• [TO BE DONE]: Exactly the lines from the start of the data below through the line that contains "PI = math.pi" are to be copied, with pictures left out.

Start of PROVIDED DATA

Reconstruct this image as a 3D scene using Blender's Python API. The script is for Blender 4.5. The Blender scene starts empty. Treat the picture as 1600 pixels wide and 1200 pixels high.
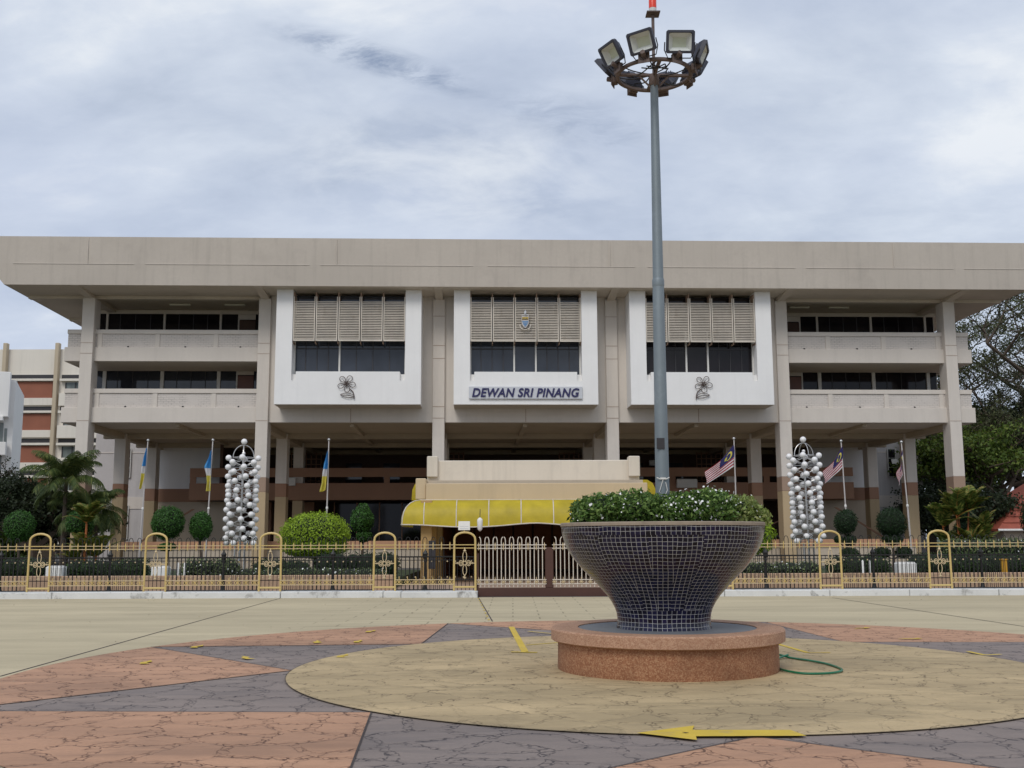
import bpy, math, random
import numpy as np
from mathutils import Vector, Matrix
R = math.radians
S = bpy.context.scene
COL = S.collection
PI = math.pi

# ------------------------------------------------------------------ camera, world, sun, exposure
cd = bpy.data.cameras.new("camera"); cam = bpy.data.objects.new("camera", cd); COL.objects.link(cam)
cd.sensor_width = 36.0; cd.lens = 1670 / 1600 * 36.0; cd.clip_end = 3000; cd.clip_start = 0.05
cam.matrix_world = Matrix.Translation((0, 0, 1.6)) @ Matrix.Rotation(R(90 + 8.25), 4, 'X') @ Matrix.Rotation(R(-0.22), 4, 'Z')
S.camera = cam
S.view_settings.view_transform = 'Standard'; S.view_settings.look = 'None'
S.view_settings.exposure = 0.0; S.view_settings.gamma = 1.0

SUN_EL, SUN_ROT = R(46), R(200)          # high, behind the camera
w = bpy.data.worlds.new("World"); S.world = w; w.use_nodes = True
nt = w.node_tree; nt.nodes.clear()
def N(tree, typ, **kw):
    n = tree.nodes.new(typ)
    for k, v in kw.items():
        if hasattr(n, k): setattr(n, k, v)
        else: n.inputs[k].default_value = v
    return n
def math_(tree, op, a, b=None, c=None, clamp=False):
    n = tree.nodes.new('ShaderNodeMath'); n.operation = op; n.use_clamp = clamp
    for i, v in enumerate((a, b, c)):
        if v is None: continue
        if isinstance(v, (int, float)): n.inputs[i].default_value = v
        else: tree.links.new(v, n.inputs[i])
    return n.outputs[0]
def ramp(tree, fac, stops, interp='LINEAR'):
    n = tree.nodes.new('ShaderNodeValToRGB'); n.color_ramp.interpolation = interp
    el = n.color_ramp.elements
    while len(el) < len(stops): el.new(0.5)
    for e, (p, c) in zip(el, stops):
        e.position = p; e.color = (*c, 1) if not isinstance(c, (int, float)) else (c, c, c, 1)
    tree.links.new(fac, n.inputs[0]); return n.outputs[0]
def mixc(tree, fac, a, b, mode='MIX'):
    n = tree.nodes.new('ShaderNodeMix'); n.data_type = 'RGBA'; n.blend_type = mode
    for sock, v in ((n.inputs[0], fac), (n.inputs[6], a), (n.inputs[7], b)):
        if isinstance(v, (int, float)): sock.default_value = v
        elif isinstance(v, tuple): sock.default_value = (*v[:3], 1)
        else: tree.links.new(v, sock)
    return n.outputs[2]

sky = N(nt, 'ShaderNodeTexSky', sky_type='NISHITA', sun_disc=False, sun_elevation=SUN_EL, sun_rotation=SUN_ROT)
bg1 = N(nt, 'ShaderNodeBackground'); bg1.inputs[1].default_value = 0.09
nt.links.new(sky.outputs[0], bg1.inputs[0])
tc = N(nt, 'ShaderNodeTexCoord'); sep = N(nt, 'ShaderNodeSeparateXYZ'); nt.links.new(tc.outputs['Generated'], sep.inputs[0])
zz = math_(nt, 'ADD', math_(nt, 'MAXIMUM', sep.outputs[2], 0.0), 0.30)
u = math_(nt, 'DIVIDE', sep.outputs[0], zz); v = math_(nt, 'DIVIDE', sep.outputs[1], zz)
cmb = N(nt, 'ShaderNodeCombineXYZ'); nt.links.new(u, cmb.inputs[0]); nt.links.new(v, cmb.inputs[1])
def wnoise(vec, scale, detail, rough=0.5, dist=0.0, off=(0, 0, 0), sc=(1, 1, 1), rot=0.0):
    m = N(nt, 'ShaderNodeMapping'); m.inputs['Location'].default_value = off; m.inputs['Scale'].default_value = sc
    m.inputs['Rotation'].default_value = (0, 0, rot)
    nt.links.new(vec, m.inputs[0])
    n = N(nt, 'ShaderNodeTexNoise'); n.inputs['Scale'].default_value = scale; n.inputs['Detail'].default_value = detail
    n.inputs['Roughness'].default_value = rough; n.inputs['Distortion'].default_value = dist
    nt.links.new(m.outputs[0], n.inputs['Vector']); return n.outputs['Fac']
n1 = wnoise(cmb.outputs[0], 1.9, 7, 0.5, 0.25, (3.1, 1.7, 0), (1.0, 1.35, 1), R(24))
n2 = wnoise(cmb.outputs[0], 5.2, 9, 0.58, 0.35, (7.3, 2.2, 0), (1.0, 1.35, 1), R(28))
n3 = wnoise(cmb.outputs[0], 0.9, 3, 0.5, 0.0, (1.3, 9.2, 0))
n4 = wnoise(cmb.outputs[0], 15.0, 10, 0.66, 0.5, (4.4, 6.1, 0), (1.0, 2.0, 1), R(28))
f = math_(nt, 'ADD', math_(nt, 'MULTIPLY', n1, 0.68), math_(nt, 'MULTIPLY', n2, 0.25))
f = math_(nt, 'ADD', f, math_(nt, 'MULTIPLY', n4, 0.07))
ccol = ramp(nt, f, [(0.34, (0.44, 0.51, 0.635)), (0.45, (0.57, 0.64, 0.765)), (0.55, (0.70, 0.765, 0.87)), (0.64, (0.90, 0.935, 0.975))])
# slate-blue tint in broad areas
ccol = mixc(nt, ramp(nt, n3, [(0.42, 0.0), (0.62, 0.6)]), ccol, (0.50, 0.575, 0.76))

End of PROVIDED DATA

• [EXERCISE OUTPUT]:
Reconstruct this image as a 3D scene using Blender's Python API. The script is for Blender 4.5. The Blender scene starts empty. Treat the picture as 1600 pixels wide and 1200 pixels high.
import bpy, math, random
import numpy as np
from mathutils import Vector, Matrix
R = math.radians
S = bpy.context.scene
COL = S.collection
PI = math.pi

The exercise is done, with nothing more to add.